The action shifts to the other side of Fort with the Ramada Renaissance and the Colombo Hilton both offering two hours of happy drinking from 17.30. The Ramada has two happy hour outlets, its Beira Lounge and the Library with a 20 percent discount. The Library has a splendid bar but is very brightly lit and anyway. only accessible to members or hotel residents. Drinking in the Beira Lounge means sitting at a table and waiting to be served by a steward, not exactly the ideal tipplers’ milieu.

Happy hour at the Hilton takes place at the Tree Bar which means that you’ve got to go outside the hotel and cross by the bridge to the pool and gymnasium complex off Lotus Road. They claim a 30 percent discount but actually this is limited to “house” (imported) spirits and beers but no wine. Being somewhat spartan and devoted to fitness freaks, the bar is devoid of both Hilton comfort and drinkers’ ambience.

A short stagger down Lotus Road, brings you to Le Galadari Meridian Hotel in time for a genuine happy hour of 60 minutes from 19.00 to 20.00 hours. The discount is 25 percent and the bar is blessed with the kind of manager drinkers like: a man who knows his booze and has conversation to match. The bar counter here is good for gathering around with friends, but suffers from being part of the open lobby so never really generates the right atmosphere.

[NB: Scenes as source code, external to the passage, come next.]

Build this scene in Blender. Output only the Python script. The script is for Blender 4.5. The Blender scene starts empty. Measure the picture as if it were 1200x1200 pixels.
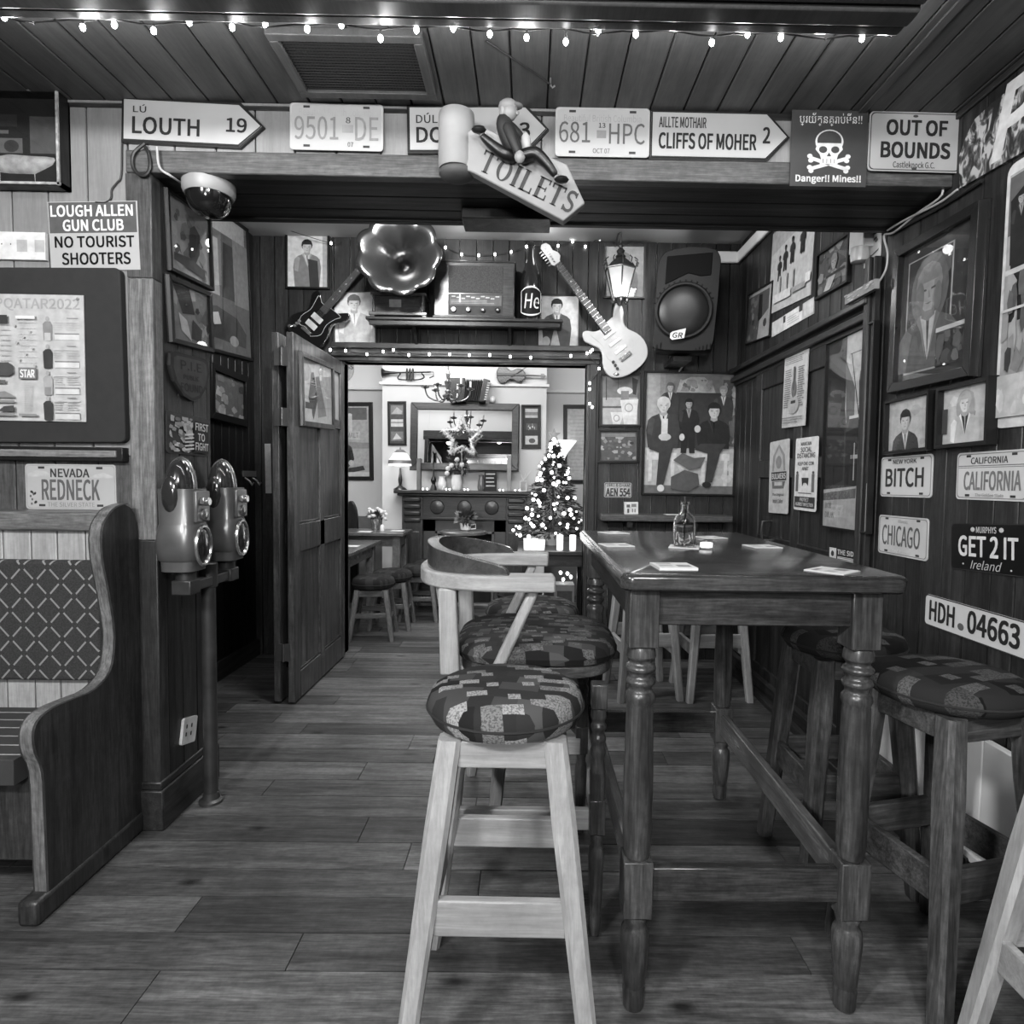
import bpy, bmesh, math, random
from mathutils import Vector as V, Matrix
PI = math.pi
random.seed(7)
SC = bpy.context.scene
COL = SC.collection

# ------------------------------------------------------------------ camera
H, FPX, PPX, PPY = 1.30, 720.0, 626.0, 597.0
YAW, PITCH, ROLL = math.radians(.53), math.radians(2.9), .0137
FW = V((math.sin(YAW)*math.cos(PITCH), math.cos(YAW)*math.cos(PITCH), -math.sin(PITCH)))
R0 = V((math.cos(YAW), -math.sin(YAW), 0)); U0 = R0.cross(FW)
RT = math.cos(ROLL)*R0 + math.sin(ROLL)*U0
UP = -math.sin(ROLL)*R0 + math.cos(ROLL)*U0
CAM = V((0, 0, H))
cd = bpy.data.cameras.new('camera'); cam = bpy.data.objects.new('camera', cd); COL.objects.link(cam)
cam.matrix_world = Matrix(((RT.x, UP.x, -FW.x, 0), (RT.y, UP.y, -FW.y, 0), (RT.z, UP.z, -FW.z, H), (0, 0, 0, 1)))
cd.sensor_width = 36; cd.lens = 36*FPX/1200
cd.shift_x = -(PPX-600)/1200; cd.shift_y = (PPY-600)/1200
cd.clip_start = .02; cd.clip_end = 60
SC.camera = cam

# ------------------------------------------------------------------ world, lamps, exposure
SC.view_settings.view_transform = 'Standard'; SC.view_settings.look = 'None'
SC.view_settings.gamma = 1; SC.view_settings.exposure = 0.42
SC.cycles.use_denoising = True
SC.cycles.max_bounces = 8; SC.cycles.transparent_max_bounces = 16
SC.cycles.sample_clamp_indirect = 4; SC.cycles.caustics_reflective = False; SC.cycles.caustics_refractive = False
w = bpy.data.worlds.new('world'); SC.world = w; w.use_nodes = True
w.node_tree.nodes['Background'].inputs[0].default_value = (.5, .5, .5, 1)
w.node_tree.nodes['Background'].inputs[1].default_value = .10

def lamp(name, kind, loc, power, size=.3, aim=None, size_y=None, spread=None):
    l = bpy.data.lights.new(name, kind); l.energy = power
    if kind == 'AREA':
        l.size = size
        if size_y: l.shape = 'RECTANGLE'; l.size_y = size_y
        if spread: l.spread = spread
    else: l.shadow_soft_size = size
    o = bpy.data.objects.new(name, l); COL.objects.link(o); o.location = loc
    if aim: o.rotation_euler = (V(aim)-V(loc)).to_track_quat('-Z', 'Y').to_euler()
    return o
lamp('bar_overhead_light', 'POINT', (-1.5, -.6, 2.42), 205, .13)
lamp('bar_low_fill', 'POINT', (-.6, -1.3, 1.7), 125, .12)  # added low fill behind the camera for upright faces
lamp('bar_overhead_light', 'POINT', (.25, -.75, 2.42), 120, .13)  # added fill that brightens the right wall
lamp('front_room_lamp', 'AREA', (.0, -.9, 2.5), 18, 1.0, (.5, 1.6, .2))
lamp('middle_room_fill', 'AREA', (-.8, 3.0, 2.9), 48, .4, (-.7, 4.3, 1.6))  # added area fill, brightens the left of the guitar wall
lamp('middle_room_fill', 'AREA', (.7, 3.2, 2.9), 12, .4, (.8, 4.0, 1.0))  # matching unseen fill on the right side
lamp('fireplace_room_light', 'AREA', (-.7, 4.75, 2.75), 34, 2.6, (-.7, 6.6, 1.2), .4)  # added wash from above the doorway, evens out the fireplace wall
lamp('fireplace_room_light', 'AREA', (-1.2, 5.3, 2.9), 16, .8, (-1.2, 5.3, 0))

# ------------------------------------------------------------------ pixel rays (photo 1200 x 1200) to places on the real planes
def ray(x, y): return RT*((x-PPX)/FPX) - UP*((y-PPY)/FPX) + FW
def onz(x, y, z=0.): d = ray(x, y); return CAM + d*((z-H)/d.z)
def ony(x, y, Y): d = ray(x, y); return CAM + d*(Y/d.y)
def onx(x, y, X): d = ray(x, y); return CAM + d*(X/d.x)

YA, YS, YB, YF = 2.20, 2.58, 4.40, 6.37          # front wall, back of the header, guitar wall, fireplace wall
XR, XJ, XL = 1.467, -1.325, -1.95                # right wall, pillar face, left wall of the middle room
ZC, ZH, ZM = 2.578, 2.338, 2.967                 # front ceiling, header underside, middle ceiling

# ------------------------------------------------------------------ materials
MATS = {}
def nodes(name):
    m = bpy.data.materials.new(name); m.use_nodes = True
    nt = m.node_tree; return m, nt, nt.nodes['Principled BSDF']
def N(nt, t, **kw):
    n = nt.nodes.new(t)
    for k, v in kw.items():
        if k in n.inputs.keys() if not hasattr(n, k) else False: n.inputs[k].default_value = v
        else: setattr(n, k, v)
    return n
def L(nt, a, b): nt.links.new(a, b)
def ramp(nt, stops, interp='LINEAR'):
    r = nt.nodes.new('ShaderNodeValToRGB'); r.color_ramp.interpolation = interp
    e = r.color_ramp.elements
    while len(e) < len(stops): e.new(.5)
    for i, (p, g) in enumerate(stops): e[i].position = p; e[i].color = (g, g, g, 1)
    return r
def mat(name, g, rough=.5, metal=0, vary=.12, scale=14, bump=0., coat=0., emit=0, spec=.5):
    """plain surface in one grey with a little wear"""
    if name in MATS: return MATS[name]
    m, nt, b = nodes(name)
    b.inputs['Roughness'].default_value = rough; b.inputs['Metallic'].default_value = metal
    b.inputs['Coat Weight'].default_value = coat; b.inputs['Coat Roughness'].default_value = .12
    b.inputs['Specular IOR Level'].default_value = spec
    if vary or bump:
        tc = N(nt, 'ShaderNodeTexCoord'); no = N(nt, 'ShaderNodeTexNoise')
        no.inputs['Scale'].default_value = scale; no.inputs['Detail'].default_value = 6
        L(nt, tc.outputs['Object'], no.inputs['Vector'])
        r = ramp(nt, [(.3, g*(1-vary)), (.7, min(1, g*(1+vary)))])
        L(nt, no.outputs['Fac'], r.inputs['Fac']); L(nt, r.outputs['Color'], b.inputs['Base Color'])
        if bump:
            bp = N(nt, 'ShaderNodeBump'); bp.inputs['Strength'].default_value = bump; bp.inputs['Distance'].default_value = .01
            L(nt, no.outputs['Fac'], bp.inputs['Height']); L(nt, bp.outputs['Normal'], b.inputs['Normal'])
    else: b.inputs['Base Color'].default_value = (g, g, g, 1)
    if emit:
        b.inputs['Emission Color'].default_value = (1, 1, 1, 1); b.inputs['Emission Strength'].default_value = emit
    MATS[name] = m; return m
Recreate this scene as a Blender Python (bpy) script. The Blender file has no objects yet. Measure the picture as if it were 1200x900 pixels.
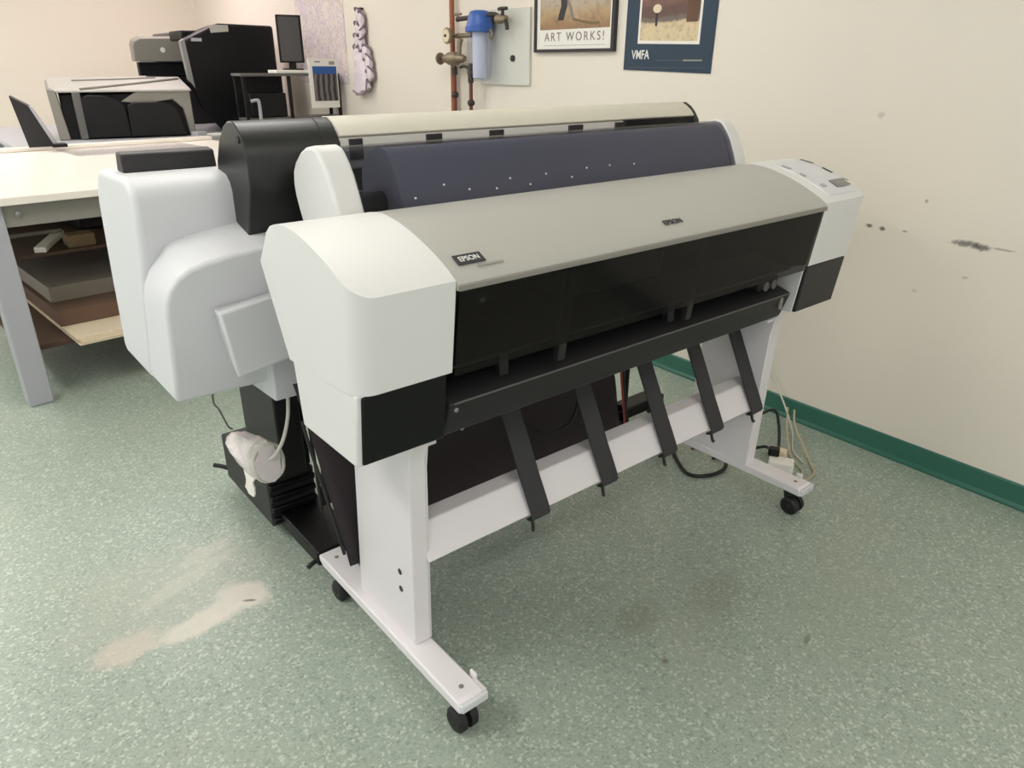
import bpy, bmesh, math, random
from mathutils import Vector, Matrix, noise
random.seed(7)
S = bpy.context.scene
COL = S.collection

# ------------------------------------------------------------------ camera
R_ = Vector((0.77190, -0.63573, 0.00388)); F_ = Vector((0.58306, 0.70470, -0.40424))
F_.normalize(); R_ = (R_ - F_*R_.dot(F_)).normalized(); U_ = R_.cross(F_)
camd = bpy.data.cameras.new('camera'); cam = bpy.data.objects.new('camera', camd); COL.objects.link(cam)
cam.matrix_world = Matrix(((R_.x, U_.x, -F_.x, -0.6481), (R_.y, U_.y, -F_.y, -0.9586), (R_.z, U_.z, -F_.z, 1.3918), (0, 0, 0, 1)))
camd.sensor_width = 36; camd.lens = 25.372; camd.clip_start = 0.02; camd.clip_end = 60
S.camera = cam

# ------------------------------------------------------------------ light and exposure
S.view_settings.view_transform = 'Standard'; S.view_settings.look = 'None'
S.view_settings.gamma = 1; S.view_settings.use_curve_mapping = False
S.view_settings.exposure = 0.75
w = bpy.data.worlds.new('room_ambient'); S.world = w; w.use_nodes = True
w.node_tree.nodes['Background'].inputs[0].default_value = (.97, .98, 1, 1)
w.node_tree.nodes['Background'].inputs[1].default_value = 0.62
LIGHTS = [  # x, y, sx, sy, strength
    (-1.7, 0.9, 0.6, 1.2, 10.0), (-1.7, 3.6, 0.6, 1.2, 11.0), (0.55, 1.5, 0.6, 1.2, 6.0),
    (0.3, 4.4, 0.6, 1.2, 6.5), (-1.6, 6.3, 0.6, 1.2, 19.0), (1.3, 6.2, 0.6, 1.2, 7.0),
    (-1.7, -1.9, 0.6, 1.2, 7.0), (0.6, -1.6, 0.6, 1.2, 4.0)]
CEIL = 2.75

# ------------------------------------------------------------------ materials
def lin(c):
    return tuple(((v/255)/12.92 if v/255 <= .04045 else ((v/255+.055)/1.055)**2.4) for v in c) + (1,)
def mat(name, rgb, rough=.5, metal=0., spec=.5, bump=0., bscale=300, vary=0., vscale=4, trans=0, coat=0):
    m = bpy.data.materials.new(name); m.use_nodes = True
    nt = m.node_tree; b = nt.nodes['Principled BSDF']
    b.inputs['Base Color'].default_value = lin(rgb); b.inputs['Roughness'].default_value = rough
    b.inputs['Metallic'].default_value = metal; b.inputs['Specular IOR Level'].default_value = spec
    if coat: b.inputs['Coat Weight'].default_value = coat
    tc = nt.nodes.new('ShaderNodeTexCoord')
    if vary:
        n = nt.nodes.new('ShaderNodeTexNoise'); n.inputs['Scale'].default_value = vscale; n.inputs['Detail'].default_value = 6
        nt.links.new(tc.outputs['Object'], n.inputs['Vector'])
        mx = nt.nodes.new('ShaderNodeMix'); mx.data_type = 'RGBA'
        c = lin(rgb); mx.inputs[6].default_value = tuple(v*(1-vary) for v in c[:3])+(1,); mx.inputs[7].default_value = tuple(min(1, v*(1+vary)) for v in c[:3])+(1,)
        nt.links.new(n.outputs['Fac'], mx.inputs[0]); nt.links.new(mx.outputs[2], b.inputs['Base Color'])
    if bump:
        n2 = nt.nodes.new('ShaderNodeTexNoise'); n2.inputs['Scale'].default_value = bscale; n2.inputs['Detail'].default_value = 3
        nt.links.new(tc.outputs['Object'], n2.inputs['Vector'])
        bp = nt.nodes.new('ShaderNodeBump'); bp.inputs['Strength'].default_value = bump; bp.inputs['Distance'].default_value = .002
        nt.links.new(n2.outputs['Fac'], bp.inputs['Height']); nt.links.new(bp.outputs['Normal'], b.inputs['Normal'])
    return m
def smoked(name, rgb, refl=.5, rough=.08, haze=0., hcol=(80, 80, 90)):
    m = bpy.data.materials.new(name); m.use_nodes = True; nt = m.node_tree; nt.nodes.clear()
    o = nt.nodes.new('ShaderNodeOutputMaterial'); t = nt.nodes.new('ShaderNodeBsdfTransparent'); g = nt.nodes.new('ShaderNodeBsdfGlossy')
    fr = nt.nodes.new('ShaderNodeFresnel'); fr.inputs['IOR'].default_value = 1.46
    mu = nt.nodes.new('ShaderNodeMath'); mu.operation = 'MULTIPLY'; mu.inputs[1].default_value = refl; ge = nt.nodes.new('ShaderNodeNewGeometry'); iv = nt.nodes.new('ShaderNodeMath'); iv.operation = 'SUBTRACT'; iv.inputs[0].default_value = 1; m2 = nt.nodes.new('ShaderNodeMath'); m2.operation = 'MULTIPLY'
    mx = nt.nodes.new('ShaderNodeMixShader'); t.inputs[0].default_value = tuple(rgb)+(1,); g.inputs['Roughness'].default_value = rough
    last = mx.outputs[0]
    if haze:
        df = nt.nodes.new('ShaderNodeBsdfDiffuse'); df.inputs[0].default_value = lin(hcol); mh = nt.nodes.new('ShaderNodeMixShader'); mh.inputs[0].default_value = haze
        nt.links.new(t.outputs[0], mh.inputs[1]); nt.links.new(df.outputs[0], mh.inputs[2]); tout = mh.outputs[0]
    else: tout = t.outputs[0]
    nt.links.new(fr.outputs[0], mu.inputs[0]); nt.links.new(ge.outputs['Backfacing'], iv.inputs[1]); nt.links.new(mu.outputs[0], m2.inputs[0]); nt.links.new(iv.outputs[0], m2.inputs[1]); nt.links.new(m2.outputs[0], mx.inputs[0]); nt.links.new(tout, mx.inputs[1]); nt.links.new(g.outputs[0], mx.inputs[2]); nt.links.new(mx.outputs[0], o.inputs[0])
    return m
def emit(name, rgb, s):
    m = bpy.data.materials.new(name); m.use_nodes = True; nt = m.node_tree; nt.nodes.clear()
    o = nt.nodes.new('ShaderNodeOutputMaterial'); e = nt.nodes.new('ShaderNodeEmission'); e.inputs[0].default_value = tuple(rgb)+(1,); e.inputs[1].default_value = s
    nt.links.new(e.outputs[0], o.inputs[0]); return m

M = dict(
    white=mat('white_printer_plastic', (218, 217, 214), .45, bump=.05, bscale=900),
    white2=mat('pale_grey_printer_plastic', (211, 211, 213), .5, bump=.05, bscale=900),
    leg=mat('white_painted_steel', (226, 221, 222), .42, bump=.03),
    silver=mat('silver_grey_plastic', (172, 170, 163), .40, metal=.0, bump=.04, bscale=1200),
    silver2=mat('pale_silver_plastic', (204, 199, 184), .4, bump=.04, bscale=1200),
    black=mat('black_plastic', (10, 10, 12), .45, spec=.3, bump=.05, bscale=800),
    blackm=mat('matte_black_plastic', (30, 29, 29), .5, bump=.1, bscale=700),
    dark=mat('charcoal_plastic', (38, 37, 38), .5, spec=.35, bump=.06),
    deep=mat('deep_black_interior', (11, 12, 15), .55, spec=.3, bump=.03),
    strap=mat('black_webbing', (50, 49, 50), .7, bump=.5, bscale=900),
    fabric=mat('dark_brown_fabric', (46, 36, 40), .8, bump=.4, bscale=600, vary=.15, vscale=6),
    fabric2=mat('black_fabric', (36, 33, 35), .75, bump=.4, bscale=500),
    rubber=mat('black_rubber', (20, 20, 20), .55, bump=.1),
    metal=mat('grey_metal', (150, 150, 150), .35, metal=.8, bump=.03),
    greyp=mat('grey_panel_plastic', (132, 128, 120), .5, bump=.05),
    greyd=mat('dark_grey_panel', (92, 90, 88), .5, bump=.05),
    greyl=mat('light_grey_paint', (168, 168, 173), .45, bump=.04),
    apron=mat('grey_table_apron', (136, 132, 124), .55, bump=.05),
    top=mat('white_laminate', (236, 228, 218), .3, bump=.02),
    paper=mat('white_paper', (232, 228, 220), .8, bump=.1, bscale=200),
    cream=mat('cream_paper', (222, 205, 178), .85, bump=.1),
    card=mat('brown_cardboard', (104, 80, 64), .9, bump=.2, vary=.15),
    greycard=mat('grey_board', (138, 128, 116), .9, bump=.2, vary=.12),
    darkcard=mat('dark_brown_board', (82, 62, 48), .9, bump=.2, vary=.2),
    wood=mat('wood_block', (118, 98, 68), .7, bump=.2, vary=.15, vscale=20),
    copper=mat('aged_copper', (150, 92, 66), .45, metal=.55, vary=.3, vscale=25, bump=.1),
    rust=mat('dark_copper', (112, 66, 52), .5, metal=.4, vary=.3, vscale=25, bump=.1),
    brass=mat('tarnished_brass', (138, 124, 104), .45, metal=.55, vary=.3, vscale=30, bump=.2),
    iron=mat('dark_iron', (66, 60, 56), .5, metal=.5, bump=.2),
    bluecap=mat('blue_plastic', (52, 92, 168), .4, bump=.05),
    cartridge=mat('pale_filter_cartridge', (204, 204, 212), .8, bump=.3, bscale=200),
    board=mat('grey_white_board', (206, 206, 196), .6, vary=.06, vscale=8, bump=.05),
    navy=mat('navy_poster_paper', (24, 50, 70), .5, vary=.08, vscale=8, bump=.02),
    bluep=mat('blue_print', (38, 84, 150), .55, vary=.1, vscale=20),
    film=mat('clear_film_bag', (228, 218, 216), .25, bump=1., bscale=60, vary=.12, vscale=30),
    cablew=mat('white_cable', (205, 202, 190), .5, bump=.05), cablet=mat('tan_cable', (186, 172, 140), .5, bump=.05),
    cableb=mat('black_cable', (18, 18, 18), .5, bump=.05), cabler=mat('red_cable', (150, 46, 46), .5, bump=.05),
    screen=mat('dark_screen', (70, 66, 64), .25, bump=.02),
    lcd=mat('grey_lcd', (116, 116, 112), .3, bump=.02),
    green=mat('dark_green_vinyl', (50, 104, 88), .35, bump=.06, bscale=60, vary=.06, vscale=6),
    ink=mat('dark_print', (44, 42, 44), .6, bump=.02), inkgrey=mat('grey_print', (150, 146, 138), .6, bump=.02), inkw=mat('white_print', (225, 225, 220), .6, bump=.02),
    inkt=mat('slate_print', (126, 118, 114), .6, bump=.02),
    ceil=mat('white_ceiling_tile', (235, 233, 226), .9, bump=.4, bscale=60),
    glass=smoked('smoked_window', (.52, .51, .51), .5, .12, .045, (92, 82, 78)),
    cover=smoked('smoked_roll_cover', (.66, .66, .70), .7, .2, .015, (110, 110, 120)),
    filt=smoked('clear_filter_bowl', (.88, .90, .97), .9, .05),
    tint=smoked('clear_plastic_sheet', (.93, .93, .94), .5, .12),
)

# ------------------------------------------------------------------ helpers
def tag(o, label=None, cat=None, group=None, kind=None):
    if label: o['label'] = label
    if cat: o['category'] = cat
    if group: o['group'] = group
    if kind: o['kind'] = kind
    return o
def thing(name, label, cat, loc=(0, 0, 0), group=None):
    o = bpy.data.objects.new(name, None); o.empty_display_size = .05; o.location = loc; COL.objects.link(o)
    return tag(o, label, cat, group)
def link(name, bm, m, parent=None, bevel=0., seg=2, smooth=True, ang=35, solid=0., subs=0, recalc=True):
    if recalc: bmesh.ops.recalc_face_normals(bm, faces=bm.faces)
    me = bpy.data.meshes.new(name); bm.to_mesh(me); bm.free()
    o = bpy.data.objects.new(name, me); COL.objects.link(o)
    for k in (m if isinstance(m, (list, tuple)) else [m]): me.materials.append(k)
    if smooth:
        for p in me.polygons: p.use_smooth = True
        me.set_sharp_from_angle(angle=math.radians(ang))
    if solid:
        s = o.modifiers.new('solid', 'SOLIDIFY'); s.thickness = solid; s.offset = 0
    if bevel:
        b = o.modifiers.new('bevel', 'BEVEL'); b.width = bevel; b.segments = seg; b.limit_method = 'ANGLE'; b.angle_limit = math.radians(32); b.harden_normals = False
    if subs:
        s = o.modifiers.new('subsurf', 'SUBSURF'); s.levels = subs; s.render_levels = subs
    if parent is not None:
        o.parent = parent
        def world(q): return q.matrix_basis.copy() if q.parent is None else world(q.parent) @ q.matrix_parent_inverse @ q.matrix_basis
        pw = world(parent)
        o.matrix_parent_inverse = pw.inverted()
    return o
def box(bm, x0, x1, y0, y1, z0, z1, mi=0):
    vs = [bm.verts.new(p) for p in ((x0,y0,z0),(x1,y0,z0),(x1,y1,z0),(x0,y1,z0),(x0,y0,z1),(x1,y0,z1),(x1,y1,z1),(x0,y1,z1))]
    for f in ((0,3,2,1),(4,5,6,7),(0,1,5,4),(1,2,6,5),(2,3,7,6),(3,0,4,7)):
        bm.faces.new([vs[i] for i in f]).material_index = mi
    return bm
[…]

A welcome innovation here is the availability of “bites” — hot snacks flambe-ed while you drink. My favourite is garlic mushrooms in period but you could also nibble jumbo prawns in white wine and beef stips in brandy. If you’ve lasted the course this far, you’ll need something to eat.

The final word goes to Prema Fernando, Chairman of the Ceylon Tourist Board, who says happy hour drinking should be called Syncopation, which the dictionary says is “an irregular movement between bars.”

The Oasis Bar at the Holiday Inn is an established favourite.